Ahora, tanto Mónica como Milagros siguen realizando la monda del azafrán, que siembra el hijo de la hermana menor, cuando llegan los meses de octubre y noviembre, pero ya no de manera profesional, sino como un entretenimiento que cuentan que ha sido su «modo de vida» y no quieren dejar de lado porque confiesan que les ha dado todo.

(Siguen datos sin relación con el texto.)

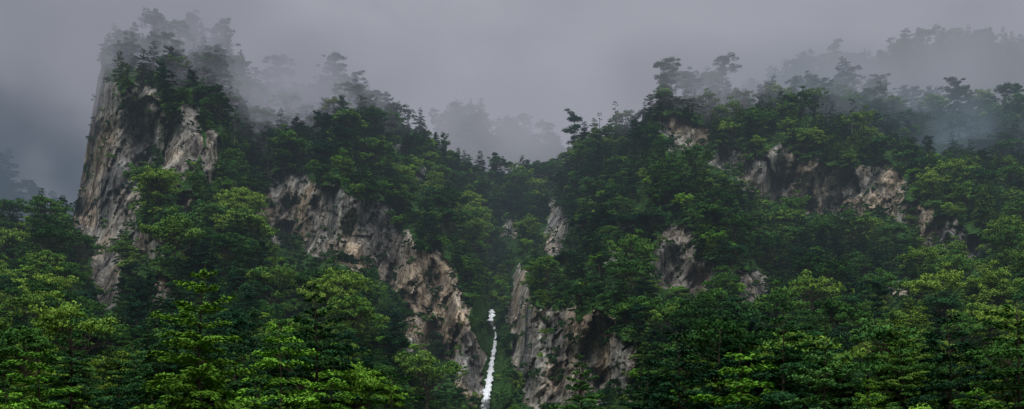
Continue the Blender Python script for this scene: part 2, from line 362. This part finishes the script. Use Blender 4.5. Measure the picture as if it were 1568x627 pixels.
# ---------- far ridges
def ridge(name,pts,D,seed,x0,x1,nt_,smin=.6,smax=1.1,depth=160,nridge=0):
    pts=np.array(pts,float);c=np.arange(x0,x1,4.);s=np.interp(c,pts[:,0],pts[:,1])+9*fbm(c/34,c*0,4,seed)
    v=np.linspace(0,1,50);X=np.repeat(c[:,None],50,1);z=(CZ+(HY-s)/F*D)[:,None]*v[None]
    Y=D-depth*(1-v[None])+(30*fbm(X/50,v[None]*4,4,seed+1))*(1-v[None]**4*.7)
    A=np.stack([(X-HX)/F*D,Y,z],-1)
    bk=A[:,-1:].copy();bk[...,1]+=200;bk[...,2]=0
    gridmesh(name,np.concatenate([A,bk],1),np.zeros((len(c),51)),M_ter)
    nn=nt_+nridge
    i=rng.integers(0,len(c),nn);j=np.concatenate([49*rng.uniform(.35,1,nt_)**.7,rng.integers(45,50,nridge)]).astype(int);q=A[i,j]+np.stack([rng.uniform(-2,2,nn),0*i,0*i-.5],1)
    sc_=rng.uniform(smin,smax,nn)*1.15;sc_[nt_:]*=rng.uniform(.6,1.3,nridge)
    TP.append(q);TS.append(sc_);TR.append(np.stack([rng.normal(0,.05,nn),0*i,rng.uniform(0,6.28,nn)],1))
    TI.append(np.where(rng.random(nn)<.25,rng.integers(8,11,nn),rng.integers(0,8,nn)))
ridge('hill',[(560,300),(640,235),(670,205),(700,178),(725,172),(745,200),(765,208),(790,188),(810,205),(850,235),(900,260),(960,300)],900,5,560,960,350,nridge=130)
ridge('hill',[(1100,180),(1180,140),(1215,112),(1250,104),(1290,108),(1340,98),(1380,76),(1440,64),(1500,76),(1568,74),(1700,66),(2000,100)],850,6,1100,1900,800,nridge=420)
ridge('hill',[(-500,150),(-200,190),(-60,215),(0,255),(30,300),(80,330),(160,350),(240,380)],760,8,-400,240,350,nridge=80)
scatter('forest',pc,np.concatenate(TP),np.concatenate(TS),np.concatenate(TR),np.concatenate(TI))
# ---------- skyline trees (individual)
pines=[pine('pine_tree',700+i,16,5.6,[13,11,15][i],130,.24,M_pin,b0=[.3,.5,.4][i]) for i in range(3)]
pines+=[broad('broadleaf_tree',720,14,5,34,220,.24,M_con,low=.3),conifer('fir_tree',721,17,4.6,14,14,.42,.25,.15,M_pin,power=.75,irr=.3)]
PH=[16,16,16,14,17]
def place(name,me,px,py,D,h,H,a=None):
    b=P(px,py,D);o=link(bpy.data.objects.new(name,me));o.location=b;s=h/H;o.scale=(s,s,s);o.rotation_euler=(0,0,rng.uniform(0,6.28) if a is None else a);return o
def top(px,off=4):
    s=float(np.interp(px,cols,sk))+off;q=surf(np.array([float(px)]),np.array([s]))[0];return s,q[1]
for k,(x,h) in enumerate([(205,30),(238,46),(290,46),(330,46),(340,60),(368,46),(425,66),(408,40),(452,35),(515,54),(545,36),(575,32),(625,28),(735,34),(758,32),(800,36),(840,28),(880,56),(895,38),(1020,60),(1035,44),(1088,44),(1105,62),(1165,30),(1215,36),(1290,66),(1305,48),(1345,44),(1400,34),(1460,50),(1470,40),(1545,48)]):
    s,D=top(x,6);t=[0,3,1,4,2,4,1,0,4,2][k%10]
    place(['pine_tree','pine_tree','pine_tree','broadleaf_tree','fir_tree'][t],pines[t],x,s,D,h*D/F*1.05,PH[t])
sn=snag('dead_tree',801,16,M_bark);sn2=snag('dead_tree',802,16,M_bark);sn3=snag('dead_tree',803,16,M_dead,.010)
for k,(x,off,h,w) in enumerate([(942,4,54,0),(455,8,36,1),(918,4,42,0),(358,130,80,2),(362,220,60,2),(410,140,50,2),(1305,70,70,2),(250,260,50,2),(505,300,60,2),(1120,150,50,2)]):
    s,D=top(x,off);place('dead_tree',[sn,sn2,sn3][w],x,s,D-(4 if w==2 else 0),h*D/F,16)
# ---------- foreground trees
fir=[conifer('fir_tree',900+i,26,[8.0,7.6,8.0][i],[17,17,18][i],22,.31,.26,.10,[M_fg,M_con,M_bro][i],power=.78,kb=[7,6,6][i],irr=.16,lat=.23,jit=.18,skip=.06) for i in range(3)]
hem=[conifer('hemlock_tree',950+i,24,8.6,14,16,.34,.32,.06,[M_con,M_bro][i],power=.65,kb=7,irr=.2,lat=.24,jit=.22) for i in range(2)]
bri=conifer('larch_tree',960,14,4.6,14,28,.25,.40,.05,M_bri,power=.7,kb=6,irr=.2,jit=.22)
bfg=[broad('broadleaf_tree',970+i,18,7,80,260,.21,[M_fg,M_bro][i],rcr=(.1,.28)) for i in range(2)]
FG=[('fir_tree',fir[0],305,405,112,26),('hemlock_tree',hem[0],1262,515,120,24),('larch_tree',bri,1130,530,105,14),
('hemlock_tree',hem[0],1040,505,135,24),('hemlock_tree',hem[0],1455,480,130,24),('fir_tree',fir[1],485,430,150,26),('larch_tree',bri,430,488,140,14),
('larch_tree',bri,60,530,115,14),('fir_tree',fir[1],110,480,165,26),('hemlock_tree',hem[0],205,525,150,24),('broadleaf_tree',bfg[0],545,535,160,18),
('hemlock_tree',hem[1],600,560,155,24),('fir_tree',fir[1],890,540,180,26),('hemlock_tree',hem[1],1560,460,115,24),('fir_tree',fir[2],1380,485,160,26),
('hemlock_tree',hem[0],1200,465,175,24),('fir_tree',fir[2],-20,490,135,26),('fir_tree',fir[0],1330,575,130,26),('larch_tree',bri,10,590,95,14),
('hemlock_tree',hem[0],395,575,125,24),('broadleaf_tree',bfg[0],1400,598,110,18),('hemlock_tree',hem[0],180,575,125,24),('larch_tree',bri,505,560,125,14),('fir_tree',fir[1],990,560,160,26),('larch_tree',bri,1500,590,105,14),('fir_tree',fir[1],1100,500,150,26)]
def gz(px,D):
    d0=float(np.interp(px,cols,D0));return float(np.interp(D/d0,[0,.45,.7,.88,1],[-.2,.4,5,12,12+45/F*d0]))
for n_,me,x,ty,D,H in FG:
    zt=CZ+(HY-ty)/F*D;zg=gz(x,D);h=zt-zg
    o=link(bpy.data.objects.new(n_,me));o.location=((x-HX)/F*D,D,zg);s=h/H;w=max(s,.6) if s<1 else s;o.scale=(w,w,s);o.rotation_euler=(0,0,rng.uniform(0,6.28))
# ---------- waterfall
def wmat():
    m,nt,out=newmat('falling_water');N=nt.nodes.new;L=nt.links.new
    g=N('ShaderNodeNewGeometry');mp=N('ShaderNodeMapping');mp.inputs['Scale'].default_value=(3,1,.35);L(g.outputs['Position'],mp.inputs[0])
    n=N('ShaderNodeTexNoise');n.inputs['Scale'].default_value=1.6;n.inputs['Detail'].default_value=5;L(mp.outputs[0],n.inputs[0])
    r=ramp(nt,[(.38,(.16,.19,.22)),(.52,(.72,.75,.78))]);L(n.outputs[0],r.inputs[0])
    b=N('ShaderNodeBsdfPrincipled');b.inputs['Roughness'].default_value=.5;L(r.outputs[0],b.inputs['Base Color']);L(b.outputs[0],out.inputs[0]);return m
Mw=wmat()
wp=np.array([(752,474,2.6),(754,482,4.6),(751,490,4.2),(752,498,4),(757,506,2),(759,512,1.2),(758,525,2.4),(756,540,3.2),(753,555,3.6),(750,575,4.2),(748,590,5),(745,605,5.6),(742,630,6.6),(740,654,7)])
yy=np.linspace(474,654,180);cx=np.interp(yy,wp[:,1],wp[:,0])+1.8*fbm(yy/9,yy*0,3,90);hw=np.interp(yy,wp[:,1],wp[:,2])*(1+.9*fbm(yy/5,yy*0,3,91))
K=11;A=np.zeros((180,K,3))
base=surf(cx,yy);dsm=base[:,1]
ker=np.ones(9)/9;dsm=np.convolve(np.pad(dsm,4,'edge'),ker,'valid')
mn=np.min([surf(cx+o_,yy)[:,1] for o_ in (-8,-4,0,4,8)],0);dsm=np.minimum(dsm,mn)
for k in range(K):
    t=(k/(K-1)*2-1);xx=cx+hw*t*(1+.7*fbm(yy/4,yy*0+np.sign(t)*3,3,92))
    dd=dsm-.4-1.2*(1-t*t)+.5*fbm(yy/7,yy*0+k*1.7,2,93)
    A[:,k]=P(xx,yy,dd)
gridmesh('waterfall',A,None,Mw)
# ---------- haze & mist: absorbing volumes, own emission stands in for scattered sky light
def glowvolmat(n,col,dens,het=False,rate=1.0):
    m,nt,out=newmat(n);N=nt.nodes.new;L=nt.links.new
    ab=N('ShaderNodeVolumeAbsorption');ab.inputs['Color'].default_value=(0,0,0,1);em=N('ShaderNodeEmission');em.inputs[0].default_value=(*col,1)
    ab.inputs['Density'].default_value=dens;em.inputs['Strength'].default_value=dens
    if het:
        tc=N('ShaderNodeTexCoord');ln=N('ShaderNodeVectorMath');ln.operation='LENGTH';L(tc.outputs['Object'],ln.inputs[0])
        mr=N('ShaderNodeMapRange');mr.interpolation_type='SMOOTHSTEP';mr.inputs[1].default_value=1;mr.inputs[2].default_value=.15;L(ln.outputs['Value'],mr.inputs[0])
        g=N('ShaderNodeNewGeometry');no=N('ShaderNodeTexNoise');no.inputs['Scale'].default_value=.024;no.inputs['Detail'].default_value=2;L(g.outputs['Position'],no.inputs[0])
        m2=N('ShaderNodeMapRange');m2.inputs[1].default_value=.38;m2.inputs[2].default_value=.62;m2.inputs[3].default_value=.14;L(no.outputs[0],m2.inputs[0])
        a=N('ShaderNodeMath');a.operation='MULTIPLY';L(mr.outputs[0],a.inputs[0]);L(m2.outputs[0],a.inputs[1])
        b=N('ShaderNodeMath');b.operation='MULTIPLY';b.inputs[1].default_value=dens;L(a.outputs[0],b.inputs[0]);L(b.outputs[0],ab.inputs['Density']);L(b.outputs[0],em.inputs['Strength'])
        m.cycles.volume_step_rate=rate
    ad=N('ShaderNodeAddShader');L(ab.outputs[0],ad.inputs[0]);L(em.outputs[0],ad.inputs[1]);L(ad.outputs[0],out.inputs['Volume']);return m
def box(name,x0,x1,y0,y1,z0,z1,mat):
    me=bpy.data.meshes.new(name);v=[(x,y,z) for x in(x0,x1) for y in(y0,y1) for z in(z0,z1)]
    me.from_pydata(v,[],[(0,1,3,2),(4,6,7,5),(0,4,5,1),(2,3,7,6),(0,2,6,4),(1,5,7,3)]);me.materials.append(mat);return link(bpy.data.objects.new(name,me))
H1=glowvolmat('haze_air_glow',(.17,.215,.26),.00040)
box('haze',-1500,1500,200,1600,-.5,330,H1)
H3=glowvolmat('haze_far_glow',(.35,.35,.405),.0036)
box('haze',-1480,1480,700,1580,100,440,H3)
def mist(px,py,D,rx,ry,rz,dens,col,rate=4):
    m=glowvolmat('mist_%d'%px,col,dens,True,rate)
    bpy.ops.mesh.primitive_uv_sphere_add(segments=24,ring_count=12,radius=1,location=P(px,py,D))
    o=bpy.context.object;o.name='mist';o.scale=(rx,ry,rz);o.data.materials.append(m)
gry=(.265,.27,.318);blu=(.06,.085,.115)
mist(240,80,485,80,75,58,.044,gry)
mist(425,145,540,55,55,36,.044,gry)
mist(550,130,555,62,50,38,.032,gry)
mist(10,260,600,95,110,70,.03,blu)
mist(60,110,620,110,90,60,.014,(.20,.21,.25))
mist(770,190,800,90,70,44,.022,(.34,.34,.39))
mist(1440,110,700,170,90,46,.026,(.30,.305,.35))
mist(1040,125,540,58,45,34,.032,gry)
mist(1480,220,560,90,70,38,.020,(.16,.21,.26))
mist(1230,140,580,85,50,30,.024,(.21,.24,.28))
mist(1340,150,630,95,60,34,.022,(.27,.28,.325))
# ---------- world
w=bpy.data.worlds.new('World');bpy.context.scene.world=w;w.use_nodes=True;nt=w.node_tree;nt.nodes.clear();N=nt.nodes.new;L=nt.links.new
out=N('ShaderNodeOutputWorld');sky=N('ShaderNodeTexSky');sky.sky_type='NISHITA';sky.sun_disc=False
EL=math.radians(52);AZ=math.radians(215)
sky.sun_elevation=EL;sky.sun_rotation=AZ
b1=N('ShaderNodeBackground');b1.inputs[1].default_value=.08;L(sky.outputs[0],b1.inputs[0])
tc=N('ShaderNodeTexCoord');sp=N('ShaderNodeSeparateXYZ');L(tc.outputs['Generated'],sp.inputs[0])
rz=ramp(nt,[(0,(.24,.245,.29)),(.24,(.60,.58,.65)),(.32,(.53,.52,.585)),(.40,(.44,.435,.49)),(.58,(2.0,2.0,2.02)),(1,(4.3,4.3,4.3))]);L(sp.outputs['Z'],rz.inputs[0])
mp=N('ShaderNodeMapping');mp.inputs['Scale'].default_value=(1,1,2.0);L(tc.outputs['Generated'],mp.inputs[0])
no=N('ShaderNodeTexNoise');no.inputs['Scale'].default_value=5;no.inputs['Detail'].default_value=6;no.inputs['Distortion'].default_value=.5;L(mp.outputs[0],no.inputs[0])
rn=ramp(nt,[(.35,(.62,.63,.66)),(.65,(1.25,1.24,1.22))]);L(no.outputs[0],rn.inputs[0])
mu=N('ShaderNodeMixRGB');mu.blend_type='MULTIPLY';mu.inputs[0].default_value=1;L(rz.outputs[0],mu.inputs[1]);L(rn.outputs[0],mu.inputs[2])
mr=N('ShaderNodeMapRange');mr.interpolation_type='SMOOTHSTEP';mr.inputs[1].default_value=-.15;mr.inputs[2].default_value=-.48;L(sp.outputs['X'],mr.inputs[0])
dk=N('ShaderNodeMixRGB');dk.blend_type='MULTIPLY';dk.inputs[2].default_value=(.38,.42,.45,1);L(mr.outputs[0],dk.inputs[0]);L(mu.outputs[0],dk.inputs[1])
b2=N('ShaderNodeBackground');b2.inputs[1].default_value=1;L(dk.outputs[0],b2.inputs[0])
mx=N('ShaderNodeMixShader');mx.inputs[0].default_value=.93;L(b1.outputs[0],mx.inputs[1]);L(b2.outputs[0],mx.inputs[2]);L(mx.outputs[0],out.inputs[0])
sl=bpy.data.lights.new('sun','SUN');sl.energy=1.5;sl.angle=math.radians(12);sl.color=(1,.97,.9)
so=link(bpy.data.objects.new('sun',sl))
dr=Vector((math.sin(AZ)*math.cos(EL),math.cos(AZ)*math.cos(EL),math.sin(EL)))
so.rotation_euler=dr.to_track_quat('Z','Y').to_euler()
# ---------- camera
cam=bpy.data.cameras.new('camera');cam.sensor_width=36;cam.lens=36*F/1568;cam.shift_y=(HY-313.5)/1568;cam.clip_end=8000;cam.clip_start=.5
co=link(bpy.data.objects.new('camera',cam));co.location=(0,0,CZ);co.rotation_euler=(math.radians(90),0,0)
sc=bpy.context.scene;sc.camera=co
sc.view_settings.view_transform='Standard';sc.view_settings.look='None';sc.view_settings.exposure=0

Las dos hermanas aseguran haber conocido de primera mano el esfuerzo que conlleva sacar adelante a una familia con el trabajo de la tierra. Sin embargo, ambas coinciden en una misma referencia que les ayudó a hacerlo: su madre. «Ella escribía las cartas de las novias a los novios que estaban en la mili. Leía muchísimo. Mis hermanos, los mayores, no fueron a la escuela y ella les daba la lección. Mi padre tampoco sabía –leer y escribir– y ella le enseñó. Todos aprendimos», afirma Milagros ante el asentimiento de su hermana Mónica.
Historias de superación que hacen del trabajo y el esfuerzo un orgullo, pero que muestran la evidente precariedad en la que las mujeres rurales tradicionalmente han estado –y muchas de ellas todavía siguen– sumidas, como indica María Seoane.
Aunque han pasado años desde que Milagros y Mónica trabajaran el azafrán como medio de sustento, desde Fademur indican que las diferencias apenas son palpables en la actualidad debido al perfil social que todavía tiene la mujer, con el cuidado de los hijos y los mayores, y las bajas oportunidades que ofrecen los pueblos. En palabras de Seoane: «Las mujeres necesitan desarrollarse y ser dueñas de su vida. Necesitan unas condiciones que aún no tienen en el medio rural».